The question is, who's going to subsidize the software and servers for this large user base and with what features for how much? What percentage will pay for a feature and conversely, what percentage will walk if a key feature is missing in the free version? What percentage will pay, based on the features withheld and how much to get those features? The percentage factor is very important for the price point. If you charge more, you get less people paying whereas if you charge less, you may make less on each payer, but have more paying. How many will pay at each price point? Is offering a lite version workable for getting more percentage to pay?
As far as "only two cups of coffee" point of view, it's a financial slight of hand to paint an ongoing, never-ending payment this way, and while most people fall for it, I and some others don't. If you do, I'd like to propose that you pay me the most minimal amount of money for showing you the real meaning of ongoing payment. ONE PENNY. How can one penny be much? Just send one penny to me. Every day. Anyone can afford one penny, right? On the other hand, I'll get $365 a year or $3,650 in ten years. For me, that's like getting half a year of free income every ten. For you, well, it's just a penny. Almost nothing.

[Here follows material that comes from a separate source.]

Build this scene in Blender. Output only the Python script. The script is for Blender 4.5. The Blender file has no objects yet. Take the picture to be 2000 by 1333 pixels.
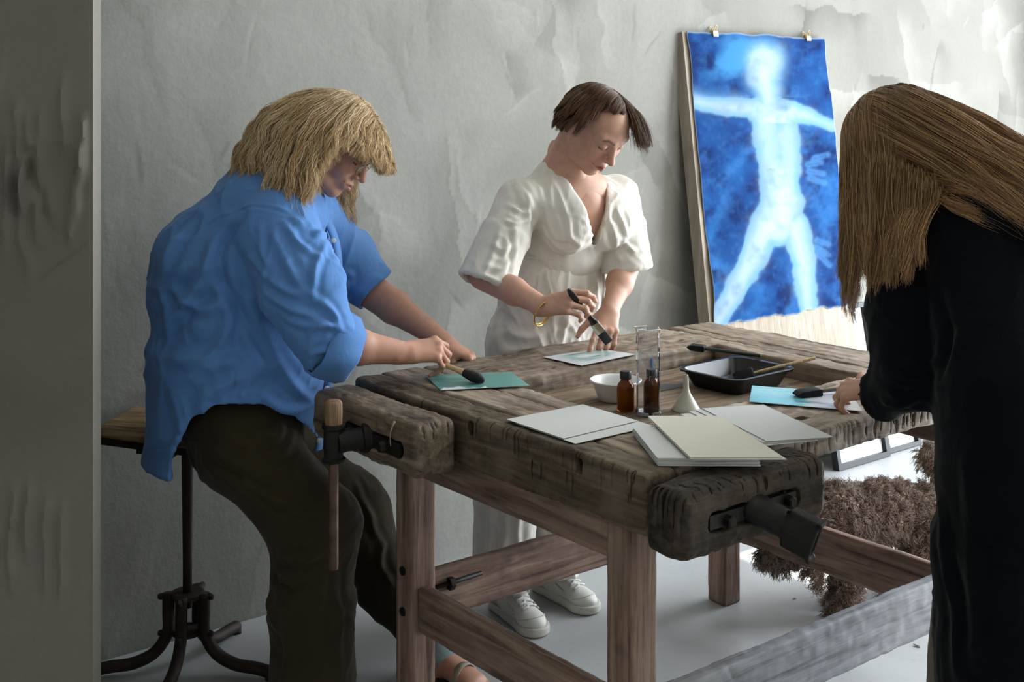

What's really at issue is whether this is the best feature to use for sorting the super users or premium types out of the crowd and getting them to pay. And/or, if the pricing is right for this feature.
My comment is: not this feature, not this price. It affects very light users like I might be, and then paying $50 a year is much. I might pay a low one-time cost or accept more ads or another kind of limit.
I think that the storage-size feature or some other power features are better candidates. Or making you jump through some hoops to do it, but if you pay - no hoops.
Just sayin'. All this stuff eventually trickles down to us little people and the power is in the quantity of people, not the amount per person. A dollar a person...per month x 1,000,000 people is still a nice additional quarterly income.